▶ [To be done] Please list all lines of the material below in which the string "part" occurs.

____

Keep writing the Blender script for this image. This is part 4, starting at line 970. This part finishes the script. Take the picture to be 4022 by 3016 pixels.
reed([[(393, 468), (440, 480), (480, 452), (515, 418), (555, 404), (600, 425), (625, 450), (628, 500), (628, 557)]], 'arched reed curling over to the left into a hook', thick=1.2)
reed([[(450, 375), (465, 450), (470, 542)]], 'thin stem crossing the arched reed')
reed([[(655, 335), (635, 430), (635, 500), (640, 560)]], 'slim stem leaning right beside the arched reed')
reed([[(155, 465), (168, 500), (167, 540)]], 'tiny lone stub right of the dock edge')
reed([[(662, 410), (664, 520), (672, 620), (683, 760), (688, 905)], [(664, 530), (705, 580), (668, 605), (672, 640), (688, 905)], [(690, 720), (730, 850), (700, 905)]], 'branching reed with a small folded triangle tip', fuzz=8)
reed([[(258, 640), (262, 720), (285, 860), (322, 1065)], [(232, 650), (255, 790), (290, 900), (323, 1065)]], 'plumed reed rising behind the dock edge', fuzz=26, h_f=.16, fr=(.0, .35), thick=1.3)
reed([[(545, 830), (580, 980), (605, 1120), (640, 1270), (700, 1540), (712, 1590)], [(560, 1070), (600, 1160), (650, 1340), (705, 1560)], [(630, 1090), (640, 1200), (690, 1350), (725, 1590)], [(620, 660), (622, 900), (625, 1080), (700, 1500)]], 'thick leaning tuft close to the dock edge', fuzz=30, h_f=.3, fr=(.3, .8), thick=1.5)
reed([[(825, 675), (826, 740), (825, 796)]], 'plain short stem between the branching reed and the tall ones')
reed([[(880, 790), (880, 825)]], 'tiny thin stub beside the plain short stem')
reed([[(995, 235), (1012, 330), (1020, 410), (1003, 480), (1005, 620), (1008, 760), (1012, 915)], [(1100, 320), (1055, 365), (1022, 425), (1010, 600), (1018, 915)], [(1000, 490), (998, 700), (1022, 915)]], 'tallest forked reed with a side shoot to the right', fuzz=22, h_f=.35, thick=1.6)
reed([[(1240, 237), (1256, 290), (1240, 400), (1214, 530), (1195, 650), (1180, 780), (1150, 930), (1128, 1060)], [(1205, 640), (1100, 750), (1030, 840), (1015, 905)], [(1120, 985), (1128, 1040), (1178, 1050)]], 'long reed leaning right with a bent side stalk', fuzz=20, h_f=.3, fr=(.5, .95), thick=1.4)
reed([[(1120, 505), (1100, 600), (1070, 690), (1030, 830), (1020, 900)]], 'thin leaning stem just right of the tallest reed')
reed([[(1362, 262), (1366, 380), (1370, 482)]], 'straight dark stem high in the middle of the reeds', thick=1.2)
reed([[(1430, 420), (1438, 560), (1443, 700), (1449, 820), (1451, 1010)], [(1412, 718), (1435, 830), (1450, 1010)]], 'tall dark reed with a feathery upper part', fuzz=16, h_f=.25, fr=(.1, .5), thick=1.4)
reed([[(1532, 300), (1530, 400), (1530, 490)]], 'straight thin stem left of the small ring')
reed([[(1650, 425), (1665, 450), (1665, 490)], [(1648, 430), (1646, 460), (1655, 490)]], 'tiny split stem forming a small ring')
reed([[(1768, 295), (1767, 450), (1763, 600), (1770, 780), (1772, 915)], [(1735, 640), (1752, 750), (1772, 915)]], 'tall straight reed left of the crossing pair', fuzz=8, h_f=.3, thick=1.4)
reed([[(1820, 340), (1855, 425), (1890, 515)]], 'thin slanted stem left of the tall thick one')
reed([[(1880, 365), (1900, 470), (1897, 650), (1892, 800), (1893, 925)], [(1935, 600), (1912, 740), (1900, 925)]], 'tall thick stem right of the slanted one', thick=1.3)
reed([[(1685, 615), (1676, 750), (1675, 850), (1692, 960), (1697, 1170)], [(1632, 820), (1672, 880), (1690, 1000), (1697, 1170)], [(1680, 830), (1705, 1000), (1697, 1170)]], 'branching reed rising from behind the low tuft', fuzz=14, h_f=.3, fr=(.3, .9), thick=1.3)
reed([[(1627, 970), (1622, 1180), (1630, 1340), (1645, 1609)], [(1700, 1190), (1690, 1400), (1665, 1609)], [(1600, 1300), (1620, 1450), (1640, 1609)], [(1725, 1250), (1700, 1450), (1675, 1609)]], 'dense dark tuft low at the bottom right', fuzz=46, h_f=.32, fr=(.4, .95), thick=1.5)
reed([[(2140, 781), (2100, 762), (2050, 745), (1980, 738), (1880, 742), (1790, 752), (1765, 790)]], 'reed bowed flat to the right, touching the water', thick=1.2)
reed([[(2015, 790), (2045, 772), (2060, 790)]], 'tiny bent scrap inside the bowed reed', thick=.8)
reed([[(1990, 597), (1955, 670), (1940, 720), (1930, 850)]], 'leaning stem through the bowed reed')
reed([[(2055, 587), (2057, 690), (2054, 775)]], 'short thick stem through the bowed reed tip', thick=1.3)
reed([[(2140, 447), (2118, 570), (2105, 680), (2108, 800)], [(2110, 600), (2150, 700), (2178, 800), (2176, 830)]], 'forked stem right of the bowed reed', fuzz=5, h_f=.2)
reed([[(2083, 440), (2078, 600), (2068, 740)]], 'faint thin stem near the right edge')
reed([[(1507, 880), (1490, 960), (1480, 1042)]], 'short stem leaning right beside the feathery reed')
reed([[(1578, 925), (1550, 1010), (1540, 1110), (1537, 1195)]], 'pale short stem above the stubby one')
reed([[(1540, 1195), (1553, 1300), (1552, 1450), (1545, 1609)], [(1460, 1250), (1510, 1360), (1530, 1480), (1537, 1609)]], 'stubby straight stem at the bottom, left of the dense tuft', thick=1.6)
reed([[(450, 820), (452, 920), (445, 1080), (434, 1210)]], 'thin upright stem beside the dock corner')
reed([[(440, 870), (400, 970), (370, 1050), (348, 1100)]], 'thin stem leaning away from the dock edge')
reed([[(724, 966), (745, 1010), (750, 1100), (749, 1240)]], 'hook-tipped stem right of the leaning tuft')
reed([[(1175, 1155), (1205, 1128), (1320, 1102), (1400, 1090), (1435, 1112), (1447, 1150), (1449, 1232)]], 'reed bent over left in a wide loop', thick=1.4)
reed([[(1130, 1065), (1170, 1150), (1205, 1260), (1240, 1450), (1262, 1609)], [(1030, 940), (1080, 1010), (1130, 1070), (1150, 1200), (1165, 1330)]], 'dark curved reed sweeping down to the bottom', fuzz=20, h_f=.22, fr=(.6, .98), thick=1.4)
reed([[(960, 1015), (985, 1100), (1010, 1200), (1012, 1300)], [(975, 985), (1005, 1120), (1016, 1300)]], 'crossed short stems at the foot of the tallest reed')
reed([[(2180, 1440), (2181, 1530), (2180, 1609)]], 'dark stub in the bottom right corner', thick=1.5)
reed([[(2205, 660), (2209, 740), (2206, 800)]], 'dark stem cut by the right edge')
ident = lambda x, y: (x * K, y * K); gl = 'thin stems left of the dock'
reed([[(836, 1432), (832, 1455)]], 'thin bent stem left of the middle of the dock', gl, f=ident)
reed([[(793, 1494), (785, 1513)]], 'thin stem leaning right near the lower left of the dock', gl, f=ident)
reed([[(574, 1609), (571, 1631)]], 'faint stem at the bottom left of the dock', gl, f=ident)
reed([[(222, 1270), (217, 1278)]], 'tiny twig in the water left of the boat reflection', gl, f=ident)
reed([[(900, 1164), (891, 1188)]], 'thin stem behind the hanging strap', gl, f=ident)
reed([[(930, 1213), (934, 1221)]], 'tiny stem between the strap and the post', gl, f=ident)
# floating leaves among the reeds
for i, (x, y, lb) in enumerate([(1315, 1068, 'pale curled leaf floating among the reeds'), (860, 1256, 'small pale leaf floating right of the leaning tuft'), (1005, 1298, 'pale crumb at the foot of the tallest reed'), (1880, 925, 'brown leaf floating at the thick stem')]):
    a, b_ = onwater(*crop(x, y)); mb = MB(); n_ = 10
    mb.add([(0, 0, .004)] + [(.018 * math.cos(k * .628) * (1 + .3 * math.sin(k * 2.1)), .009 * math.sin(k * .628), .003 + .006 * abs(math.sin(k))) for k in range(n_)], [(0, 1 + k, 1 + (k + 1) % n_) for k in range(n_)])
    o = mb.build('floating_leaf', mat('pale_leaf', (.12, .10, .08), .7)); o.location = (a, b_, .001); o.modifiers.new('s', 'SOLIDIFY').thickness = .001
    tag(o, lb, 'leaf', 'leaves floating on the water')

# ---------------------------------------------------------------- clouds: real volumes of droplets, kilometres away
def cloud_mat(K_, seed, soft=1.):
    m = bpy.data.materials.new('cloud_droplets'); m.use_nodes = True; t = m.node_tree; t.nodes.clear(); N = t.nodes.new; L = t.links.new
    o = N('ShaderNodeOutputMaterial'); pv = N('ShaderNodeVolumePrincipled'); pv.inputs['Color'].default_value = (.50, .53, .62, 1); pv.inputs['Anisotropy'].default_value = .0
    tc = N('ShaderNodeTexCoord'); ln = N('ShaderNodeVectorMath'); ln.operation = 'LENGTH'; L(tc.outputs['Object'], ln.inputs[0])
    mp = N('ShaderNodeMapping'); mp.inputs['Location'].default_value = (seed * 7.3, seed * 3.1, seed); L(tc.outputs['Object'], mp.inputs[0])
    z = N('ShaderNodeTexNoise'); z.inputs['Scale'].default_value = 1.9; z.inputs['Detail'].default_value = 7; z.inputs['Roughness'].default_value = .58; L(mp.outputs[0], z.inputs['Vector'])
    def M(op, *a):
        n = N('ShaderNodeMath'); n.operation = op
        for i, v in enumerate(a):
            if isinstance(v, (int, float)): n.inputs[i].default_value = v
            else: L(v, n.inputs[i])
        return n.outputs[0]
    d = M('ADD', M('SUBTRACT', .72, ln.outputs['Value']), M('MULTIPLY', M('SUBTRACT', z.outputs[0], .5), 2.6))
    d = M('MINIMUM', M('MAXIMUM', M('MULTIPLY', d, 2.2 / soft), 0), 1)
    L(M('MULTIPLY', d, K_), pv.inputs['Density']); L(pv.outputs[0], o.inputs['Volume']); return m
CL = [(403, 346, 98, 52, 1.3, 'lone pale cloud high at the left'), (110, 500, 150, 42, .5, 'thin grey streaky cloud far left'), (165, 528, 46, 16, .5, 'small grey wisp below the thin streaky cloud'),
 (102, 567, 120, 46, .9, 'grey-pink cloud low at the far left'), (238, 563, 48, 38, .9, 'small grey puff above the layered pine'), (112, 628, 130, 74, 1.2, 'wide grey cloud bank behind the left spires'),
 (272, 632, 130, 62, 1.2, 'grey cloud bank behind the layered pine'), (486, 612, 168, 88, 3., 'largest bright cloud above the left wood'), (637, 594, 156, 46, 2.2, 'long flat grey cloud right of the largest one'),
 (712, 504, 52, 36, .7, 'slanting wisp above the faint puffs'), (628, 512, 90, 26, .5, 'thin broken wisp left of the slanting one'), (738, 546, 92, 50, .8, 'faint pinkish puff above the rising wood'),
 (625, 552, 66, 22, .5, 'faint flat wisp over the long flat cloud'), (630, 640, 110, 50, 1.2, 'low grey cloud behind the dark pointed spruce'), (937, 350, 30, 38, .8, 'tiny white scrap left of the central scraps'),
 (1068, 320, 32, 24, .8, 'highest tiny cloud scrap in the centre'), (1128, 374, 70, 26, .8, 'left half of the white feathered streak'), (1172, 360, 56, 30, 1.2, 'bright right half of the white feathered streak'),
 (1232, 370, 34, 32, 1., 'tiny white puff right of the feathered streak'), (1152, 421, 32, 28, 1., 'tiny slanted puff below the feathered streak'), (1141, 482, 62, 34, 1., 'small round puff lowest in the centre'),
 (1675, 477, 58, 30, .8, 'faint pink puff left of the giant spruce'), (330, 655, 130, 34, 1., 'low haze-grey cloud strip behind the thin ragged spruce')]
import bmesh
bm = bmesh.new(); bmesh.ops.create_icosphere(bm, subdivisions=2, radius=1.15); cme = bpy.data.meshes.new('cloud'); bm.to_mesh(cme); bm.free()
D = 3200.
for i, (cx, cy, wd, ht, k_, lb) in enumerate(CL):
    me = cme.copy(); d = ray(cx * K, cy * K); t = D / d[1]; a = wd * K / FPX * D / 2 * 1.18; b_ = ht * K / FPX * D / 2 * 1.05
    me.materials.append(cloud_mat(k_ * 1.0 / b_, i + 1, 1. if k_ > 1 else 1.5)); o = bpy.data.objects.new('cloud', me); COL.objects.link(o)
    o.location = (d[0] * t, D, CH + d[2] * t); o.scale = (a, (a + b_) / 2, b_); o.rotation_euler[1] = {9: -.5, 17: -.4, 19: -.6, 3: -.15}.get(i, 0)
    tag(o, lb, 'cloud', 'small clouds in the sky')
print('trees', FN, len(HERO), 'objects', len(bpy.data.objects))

____

▶ [Exercise output]
Keep writing the Blender script for this image. This is part 4, starting at line 970. This part finishes the script. Take the picture to be 4022 by 3016 pixels.
reed([[(1430, 420), (1438, 560), (1443, 700), (1449, 820), (1451, 1010)], [(1412, 718), (1435, 830), (1450, 1010)]], 'tall dark reed with a feathery upper part', fuzz=16, h_f=.25, fr=(.1, .5), thick=1.4)